[NBLUG/talk] making DSL run faster

E Frank Ball frankb at efball.com
Thu May 1 15:58:01 PDT 2003


This was linked on Slashdot today:
http://www.benzedrine.cx/ackpri.html
(does not render on Netscape 4.XX, mozilla works fine)

"Problem:
I'm using an asymmetric DSL with 512 kbps downstream and 128 kbps
upstream capacity (minus PPPoE overhead).  When I download, I get
transfer rates of about 50 kB/s.  But as soon as I start a concurrent
upload, the download rate drops significantly, to about 7 kB/s." ...

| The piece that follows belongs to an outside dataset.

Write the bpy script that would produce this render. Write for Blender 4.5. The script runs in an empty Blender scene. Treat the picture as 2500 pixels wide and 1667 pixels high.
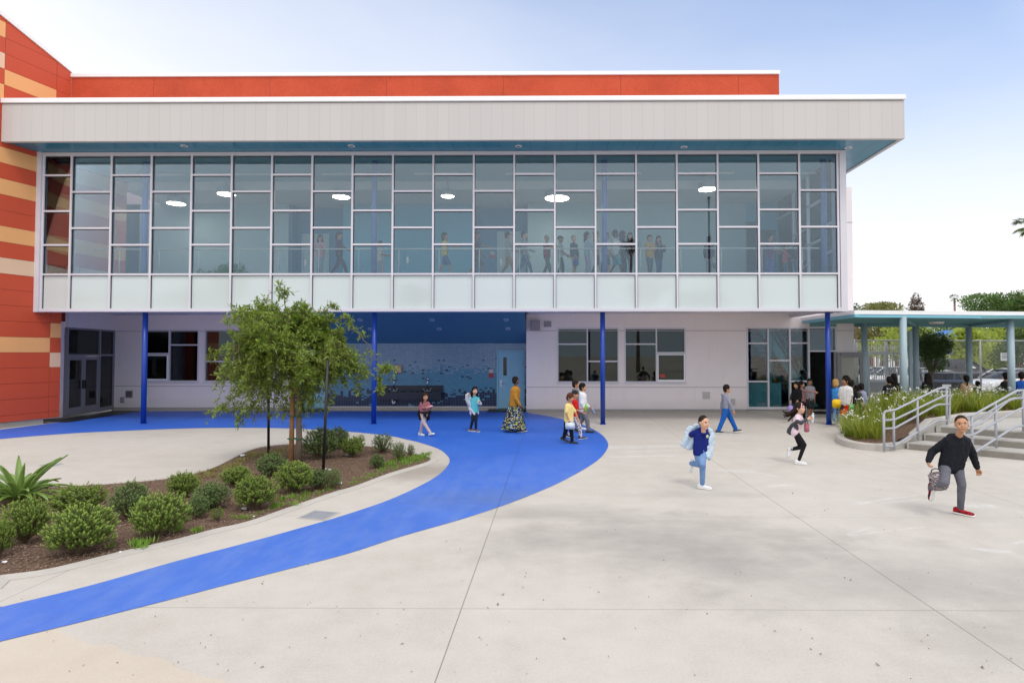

The graphs for the peformance improvement are amazing, take a look.  Too
bad it's for BSD, not linux, but In the slashdot discussion there was
this link for linux:

http://lartc.org/lartc.html#LARTC.COOKBOOK.ULTIMATE-TC

"If we do all this we get the following measurements using an excellent
ADSL connection from xs4all in the Netherlands:

Baseline latency:
round-trip min/avg/max = 14.4/17.1/21.7 ms

Without traffic conditioner, while downloading:
round-trip min/avg/max = 560.9/573.6/586.4 ms

Without traffic conditioner, while uploading:
round-trip min/avg/max = 2041.4/2332.1/2427.6 ms

With conditioner, during 220kbit/s upload:
round-trip min/avg/max = 15.7/51.8/79.9 ms

With conditioner, during 850kbit/s download:
round-trip min/avg/max = 20.4/46.9/74.0 ms

When uploading, downloads proceed at ~80% of the available speed. Uploads
at around 90%. Latency then jumps to 850 ms, still figuring out why." 



I haven't tried it yet, and I'm not even sure how to, but I really want
to, but this code is way over my head.  Any comments from the guru's?

Can I just edit the speeds in the CBQ script, run it, and magic will
happen?  I'm using Debian woody with Kernel 2.2.something (ipchains).